Task objective
Set down the full listing exactly, character for character.

Dataset content

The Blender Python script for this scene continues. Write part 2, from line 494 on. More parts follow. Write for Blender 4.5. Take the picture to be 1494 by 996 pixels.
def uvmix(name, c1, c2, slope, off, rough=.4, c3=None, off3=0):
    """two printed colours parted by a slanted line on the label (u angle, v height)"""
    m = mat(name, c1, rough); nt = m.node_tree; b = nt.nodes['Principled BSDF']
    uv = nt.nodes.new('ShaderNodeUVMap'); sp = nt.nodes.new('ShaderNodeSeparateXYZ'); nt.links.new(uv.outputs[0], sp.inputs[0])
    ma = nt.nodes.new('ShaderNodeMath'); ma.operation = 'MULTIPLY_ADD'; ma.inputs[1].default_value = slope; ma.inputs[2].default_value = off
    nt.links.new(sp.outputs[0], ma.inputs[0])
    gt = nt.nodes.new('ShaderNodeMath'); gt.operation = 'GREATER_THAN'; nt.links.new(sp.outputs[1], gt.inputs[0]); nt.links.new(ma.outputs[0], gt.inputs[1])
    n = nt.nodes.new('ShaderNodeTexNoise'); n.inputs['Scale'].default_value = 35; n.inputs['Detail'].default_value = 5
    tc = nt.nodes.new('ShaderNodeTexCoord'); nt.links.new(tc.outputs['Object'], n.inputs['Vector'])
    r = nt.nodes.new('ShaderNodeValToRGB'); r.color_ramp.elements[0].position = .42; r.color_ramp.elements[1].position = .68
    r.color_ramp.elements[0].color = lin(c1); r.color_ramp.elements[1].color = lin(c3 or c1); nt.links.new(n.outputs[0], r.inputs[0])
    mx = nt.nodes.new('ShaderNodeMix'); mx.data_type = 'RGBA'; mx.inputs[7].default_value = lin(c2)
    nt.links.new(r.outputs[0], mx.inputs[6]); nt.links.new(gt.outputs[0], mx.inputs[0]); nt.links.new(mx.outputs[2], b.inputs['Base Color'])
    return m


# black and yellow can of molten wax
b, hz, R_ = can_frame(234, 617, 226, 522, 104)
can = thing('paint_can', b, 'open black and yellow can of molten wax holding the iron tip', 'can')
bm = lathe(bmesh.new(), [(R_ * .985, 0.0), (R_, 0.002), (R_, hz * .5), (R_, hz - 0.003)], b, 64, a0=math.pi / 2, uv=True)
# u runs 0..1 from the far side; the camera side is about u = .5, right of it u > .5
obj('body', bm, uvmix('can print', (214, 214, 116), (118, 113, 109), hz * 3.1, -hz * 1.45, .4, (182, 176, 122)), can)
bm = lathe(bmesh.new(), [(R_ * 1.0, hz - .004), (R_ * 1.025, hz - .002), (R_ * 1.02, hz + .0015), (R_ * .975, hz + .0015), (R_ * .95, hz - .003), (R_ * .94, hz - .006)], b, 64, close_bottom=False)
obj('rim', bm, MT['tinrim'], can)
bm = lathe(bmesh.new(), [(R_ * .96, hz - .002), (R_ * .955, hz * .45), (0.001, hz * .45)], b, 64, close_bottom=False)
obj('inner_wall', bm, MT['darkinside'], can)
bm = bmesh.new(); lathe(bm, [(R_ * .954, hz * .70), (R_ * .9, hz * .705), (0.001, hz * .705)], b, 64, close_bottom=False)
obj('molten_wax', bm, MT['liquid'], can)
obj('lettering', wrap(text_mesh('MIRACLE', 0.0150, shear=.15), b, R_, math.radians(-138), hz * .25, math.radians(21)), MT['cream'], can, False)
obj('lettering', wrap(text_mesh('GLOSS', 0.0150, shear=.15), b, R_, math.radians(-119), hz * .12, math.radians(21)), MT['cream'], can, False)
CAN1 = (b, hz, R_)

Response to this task
The Blender Python script for this scene continues. Write part 2, from line 494 on. More parts follow. Write for Blender 4.5. Take the picture to be 1494 by 996 pixels.
def uvmix(name, c1, c2, slope, off, rough=.4, c3=None, off3=0):
    """two printed colours parted by a slanted line on the label (u angle, v height)"""
    m = mat(name, c1, rough); nt = m.node_tree; b = nt.nodes['Principled BSDF']
    uv = nt.nodes.new('ShaderNodeUVMap'); sp = nt.nodes.new('ShaderNodeSeparateXYZ'); nt.links.new(uv.outputs[0], sp.inputs[0])
    ma = nt.nodes.new('ShaderNodeMath'); ma.operation = 'MULTIPLY_ADD'; ma.inputs[1].default_value = slope; ma.inputs[2].default_value = off
    nt.links.new(sp.outputs[0], ma.inputs[0])
    gt = nt.nodes.new('ShaderNodeMath'); gt.operation = 'GREATER_THAN'; nt.links.new(sp.outputs[1], gt.inputs[0]); nt.links.new(ma.outputs[0], gt.inputs[1])
    n = nt.nodes.new('ShaderNodeTexNoise'); n.inputs['Scale'].default_value = 35; n.inputs['Detail'].default_value = 5
    tc = nt.nodes.new('ShaderNodeTexCoord'); nt.links.new(tc.outputs['Object'], n.inputs['Vector'])
    r = nt.nodes.new('ShaderNodeValToRGB'); r.color_ramp.elements[0].position = .42; r.color_ramp.elements[1].position = .68
    r.color_ramp.elements[0].color = lin(c1); r.color_ramp.elements[1].color = lin(c3 or c1); nt.links.new(n.outputs[0], r.inputs[0])
    mx = nt.nodes.new('ShaderNodeMix'); mx.data_type = 'RGBA'; mx.inputs[7].default_value = lin(c2)
    nt.links.new(r.outputs[0], mx.inputs[6]); nt.links.new(gt.outputs[0], mx.inputs[0]); nt.links.new(mx.outputs[2], b.inputs['Base Color'])
    return m


# black and yellow can of molten wax
b, hz, R_ = can_frame(234, 617, 226, 522, 104)
can = thing('paint_can', b, 'open black and yellow can of molten wax holding the iron tip', 'can')
bm = lathe(bmesh.new(), [(R_ * .985, 0.0), (R_, 0.002), (R_, hz * .5), (R_, hz - 0.003)], b, 64, a0=math.pi / 2, uv=True)
# u runs 0..1 from the far side; the camera side is about u = .5, right of it u > .5
obj('body', bm, uvmix('can print', (214, 214, 116), (118, 113, 109), hz * 3.1, -hz * 1.45, .4, (182, 176, 122)), can)
bm = lathe(bmesh.new(), [(R_ * 1.0, hz - .004), (R_ * 1.025, hz - .002), (R_ * 1.02, hz + .0015), (R_ * .975, hz + .0015), (R_ * .95, hz - .003), (R_ * .94, hz - .006)], b, 64, close_bottom=False)
obj('rim', bm, MT['tinrim'], can)
bm = lathe(bmesh.new(), [(R_ * .96, hz - .002), (R_ * .955, hz * .45), (0.001, hz * .45)], b, 64, close_bottom=False)
obj('inner_wall', bm, MT['darkinside'], can)
bm = bmesh.new(); lathe(bm, [(R_ * .954, hz * .70), (R_ * .9, hz * .705), (0.001, hz * .705)], b, 64, close_bottom=False)
obj('molten_wax', bm, MT['liquid'], can)
obj('lettering', wrap(text_mesh('MIRACLE', 0.0150, shear=.15), b, R_, math.radians(-138), hz * .25, math.radians(21)), MT['cream'], can, False)
obj('lettering', wrap(text_mesh('GLOSS', 0.0150, shear=.15), b, R_, math.radians(-119), hz * .12, math.radians(21)), MT['cream'], can, False)
CAN1 = (b, hz, R_)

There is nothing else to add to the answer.